The game seems to work when the PCs can occasionally do massive damage and the antagonists only do so in a climactic battle (followed by completely safe, total rest). That means the game breaks somewhere between 6th and 10th level depending upon PC builds and what sort of opposition you throw at them. It could break in either direction or in both, likely first in favor of the PCs and later in both, but I find it irritatingly gamey what GMs should do with their antagonists to make fights interesting.

BTW, people seem to be forgetting that 2H weapons have 1.5x STR damage.

Also, has nobody else's campaign seen someone take Reckless Attack? Our barbarian would overuse it in that he didn't take into account that he'd only kill 5 out of 8 of the monsters (or all of the ones he could get adjacent to) that would counterattack with their 20+ STRs and Power Attack in the first round of combat. Really, he should PA only first to clear out 3-4 enemies and kill the rest on round two; obviously, if there are only 4 or less to begin with, they should all be dead by the end of round 1.

I'm all in favor of quick, bloody combat.
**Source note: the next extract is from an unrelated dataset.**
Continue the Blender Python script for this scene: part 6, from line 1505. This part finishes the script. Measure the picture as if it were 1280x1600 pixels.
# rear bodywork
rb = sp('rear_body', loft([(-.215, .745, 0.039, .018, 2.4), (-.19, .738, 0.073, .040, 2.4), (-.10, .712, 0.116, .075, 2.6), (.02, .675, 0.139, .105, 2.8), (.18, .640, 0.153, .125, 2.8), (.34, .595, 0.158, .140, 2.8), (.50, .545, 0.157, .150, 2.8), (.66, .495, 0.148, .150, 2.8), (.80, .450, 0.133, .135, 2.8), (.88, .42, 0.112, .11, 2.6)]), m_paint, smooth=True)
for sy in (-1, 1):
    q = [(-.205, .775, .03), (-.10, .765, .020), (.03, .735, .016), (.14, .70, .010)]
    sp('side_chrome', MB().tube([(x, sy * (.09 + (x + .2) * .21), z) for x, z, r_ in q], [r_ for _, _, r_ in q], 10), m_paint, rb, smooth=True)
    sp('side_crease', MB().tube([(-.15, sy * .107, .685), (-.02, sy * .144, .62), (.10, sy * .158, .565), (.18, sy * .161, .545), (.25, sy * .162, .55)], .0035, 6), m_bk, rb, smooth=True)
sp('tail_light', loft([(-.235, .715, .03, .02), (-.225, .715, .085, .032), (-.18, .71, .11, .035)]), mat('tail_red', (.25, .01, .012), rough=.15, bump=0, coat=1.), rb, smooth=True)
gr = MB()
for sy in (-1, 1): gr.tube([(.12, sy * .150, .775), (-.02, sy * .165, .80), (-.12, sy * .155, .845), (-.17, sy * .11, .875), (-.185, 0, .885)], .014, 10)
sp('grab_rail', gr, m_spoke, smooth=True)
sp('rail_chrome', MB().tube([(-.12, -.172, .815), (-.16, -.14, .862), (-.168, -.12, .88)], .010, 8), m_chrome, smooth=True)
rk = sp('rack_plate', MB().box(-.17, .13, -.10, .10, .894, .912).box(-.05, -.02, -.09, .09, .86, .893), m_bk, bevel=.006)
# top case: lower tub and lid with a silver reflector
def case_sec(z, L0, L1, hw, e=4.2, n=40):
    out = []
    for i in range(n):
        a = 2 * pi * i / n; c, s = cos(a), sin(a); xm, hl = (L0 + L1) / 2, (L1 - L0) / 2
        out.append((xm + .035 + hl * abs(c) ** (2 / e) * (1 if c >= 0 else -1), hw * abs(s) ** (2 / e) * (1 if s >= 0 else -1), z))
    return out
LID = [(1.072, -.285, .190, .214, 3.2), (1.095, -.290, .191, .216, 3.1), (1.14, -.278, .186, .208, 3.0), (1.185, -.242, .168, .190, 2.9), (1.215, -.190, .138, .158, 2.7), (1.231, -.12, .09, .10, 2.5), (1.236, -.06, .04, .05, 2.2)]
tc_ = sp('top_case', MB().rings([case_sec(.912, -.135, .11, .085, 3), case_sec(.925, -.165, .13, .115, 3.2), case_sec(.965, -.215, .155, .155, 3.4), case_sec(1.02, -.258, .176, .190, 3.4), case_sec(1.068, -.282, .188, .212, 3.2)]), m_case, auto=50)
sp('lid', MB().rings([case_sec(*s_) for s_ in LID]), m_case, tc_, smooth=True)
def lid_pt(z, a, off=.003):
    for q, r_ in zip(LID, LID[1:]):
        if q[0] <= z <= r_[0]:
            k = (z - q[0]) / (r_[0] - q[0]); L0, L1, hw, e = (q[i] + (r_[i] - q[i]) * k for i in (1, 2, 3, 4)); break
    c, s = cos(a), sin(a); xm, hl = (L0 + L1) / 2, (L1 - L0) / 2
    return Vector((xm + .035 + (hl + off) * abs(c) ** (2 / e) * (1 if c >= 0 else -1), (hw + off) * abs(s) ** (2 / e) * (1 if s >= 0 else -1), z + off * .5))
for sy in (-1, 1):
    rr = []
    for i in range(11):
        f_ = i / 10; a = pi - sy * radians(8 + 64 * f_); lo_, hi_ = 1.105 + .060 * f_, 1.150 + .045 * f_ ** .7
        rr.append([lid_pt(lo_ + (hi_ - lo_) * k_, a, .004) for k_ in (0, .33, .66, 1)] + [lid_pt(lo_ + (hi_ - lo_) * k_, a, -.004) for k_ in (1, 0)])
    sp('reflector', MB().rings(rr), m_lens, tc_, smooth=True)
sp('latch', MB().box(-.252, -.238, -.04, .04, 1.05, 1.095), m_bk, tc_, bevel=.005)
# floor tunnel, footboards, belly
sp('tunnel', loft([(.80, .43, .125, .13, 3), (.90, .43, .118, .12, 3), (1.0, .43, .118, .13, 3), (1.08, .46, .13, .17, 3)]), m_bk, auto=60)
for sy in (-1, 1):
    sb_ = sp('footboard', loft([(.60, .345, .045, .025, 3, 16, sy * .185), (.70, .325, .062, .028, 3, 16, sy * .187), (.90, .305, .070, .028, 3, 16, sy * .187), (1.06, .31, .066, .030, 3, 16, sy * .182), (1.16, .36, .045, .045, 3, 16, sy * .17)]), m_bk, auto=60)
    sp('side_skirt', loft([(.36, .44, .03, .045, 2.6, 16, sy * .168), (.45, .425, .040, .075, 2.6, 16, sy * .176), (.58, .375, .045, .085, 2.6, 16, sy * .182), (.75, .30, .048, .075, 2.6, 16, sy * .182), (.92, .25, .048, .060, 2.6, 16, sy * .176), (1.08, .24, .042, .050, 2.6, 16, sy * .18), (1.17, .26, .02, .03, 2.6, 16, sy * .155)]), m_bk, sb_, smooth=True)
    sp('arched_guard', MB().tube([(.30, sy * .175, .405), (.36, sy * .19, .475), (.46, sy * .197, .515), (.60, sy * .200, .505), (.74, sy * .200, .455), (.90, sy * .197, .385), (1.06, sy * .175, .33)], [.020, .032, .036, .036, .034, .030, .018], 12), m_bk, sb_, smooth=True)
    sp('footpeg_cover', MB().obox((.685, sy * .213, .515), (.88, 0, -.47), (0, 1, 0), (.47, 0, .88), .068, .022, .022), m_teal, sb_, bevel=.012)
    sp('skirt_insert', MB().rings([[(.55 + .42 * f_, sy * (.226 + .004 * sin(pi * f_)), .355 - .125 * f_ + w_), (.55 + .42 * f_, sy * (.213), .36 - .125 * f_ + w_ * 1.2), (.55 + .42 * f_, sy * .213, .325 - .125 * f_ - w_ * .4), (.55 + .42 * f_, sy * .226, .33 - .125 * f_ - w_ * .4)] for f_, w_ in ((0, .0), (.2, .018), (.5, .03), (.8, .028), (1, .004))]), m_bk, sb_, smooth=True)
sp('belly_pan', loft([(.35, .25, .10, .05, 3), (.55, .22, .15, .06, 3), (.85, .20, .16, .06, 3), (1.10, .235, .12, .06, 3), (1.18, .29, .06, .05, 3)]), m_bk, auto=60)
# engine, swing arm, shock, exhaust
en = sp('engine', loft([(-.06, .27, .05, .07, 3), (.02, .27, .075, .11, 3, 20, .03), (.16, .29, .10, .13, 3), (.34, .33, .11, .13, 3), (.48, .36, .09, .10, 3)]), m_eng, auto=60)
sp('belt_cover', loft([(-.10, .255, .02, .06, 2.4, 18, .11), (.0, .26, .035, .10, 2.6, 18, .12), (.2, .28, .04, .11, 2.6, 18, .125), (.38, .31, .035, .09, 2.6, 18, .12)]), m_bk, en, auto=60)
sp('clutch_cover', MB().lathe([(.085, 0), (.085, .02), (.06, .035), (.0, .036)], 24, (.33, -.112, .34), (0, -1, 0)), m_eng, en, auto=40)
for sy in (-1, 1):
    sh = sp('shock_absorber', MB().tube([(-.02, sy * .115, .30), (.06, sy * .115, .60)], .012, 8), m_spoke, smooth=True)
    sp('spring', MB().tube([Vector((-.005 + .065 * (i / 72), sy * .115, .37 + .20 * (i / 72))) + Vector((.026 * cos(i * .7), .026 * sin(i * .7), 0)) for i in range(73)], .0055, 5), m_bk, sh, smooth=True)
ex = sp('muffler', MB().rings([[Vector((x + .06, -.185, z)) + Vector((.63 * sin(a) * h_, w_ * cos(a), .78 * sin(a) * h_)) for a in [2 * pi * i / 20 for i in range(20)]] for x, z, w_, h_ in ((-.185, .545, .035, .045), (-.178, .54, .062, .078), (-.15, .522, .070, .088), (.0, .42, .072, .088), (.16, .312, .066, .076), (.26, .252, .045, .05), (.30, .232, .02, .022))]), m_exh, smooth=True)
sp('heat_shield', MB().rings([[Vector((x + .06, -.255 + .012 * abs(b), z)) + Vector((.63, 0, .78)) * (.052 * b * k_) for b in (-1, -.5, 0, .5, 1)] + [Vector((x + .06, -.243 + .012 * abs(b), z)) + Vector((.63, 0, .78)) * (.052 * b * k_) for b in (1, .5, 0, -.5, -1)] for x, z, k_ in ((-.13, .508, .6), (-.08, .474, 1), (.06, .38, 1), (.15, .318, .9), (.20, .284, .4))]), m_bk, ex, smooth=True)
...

But, the way the game works, there's a lot of pressure on the GM to come up with situations where combat isn't just a massacre. Too often, I think the GM needs to fight the system to give combat a chance of being interesting.

As to Sutek's comment about ranting about the system. I do think there is an awful lot of hatin' on d20 on this forum (I have to bite my tongue to add to it, myself). I could see someone showing up, going "gee, everyone hates the rules, I guess I won't buy the game", and finding something else to do. Nothing wrong with suggesting improvements or talking about house rules or suggesting other systems that can be used and there's no way to avoid the random "this is why 3.5 sucks" comments, but it probably is more constructive to try to spin things more positively or, at least, neutrally.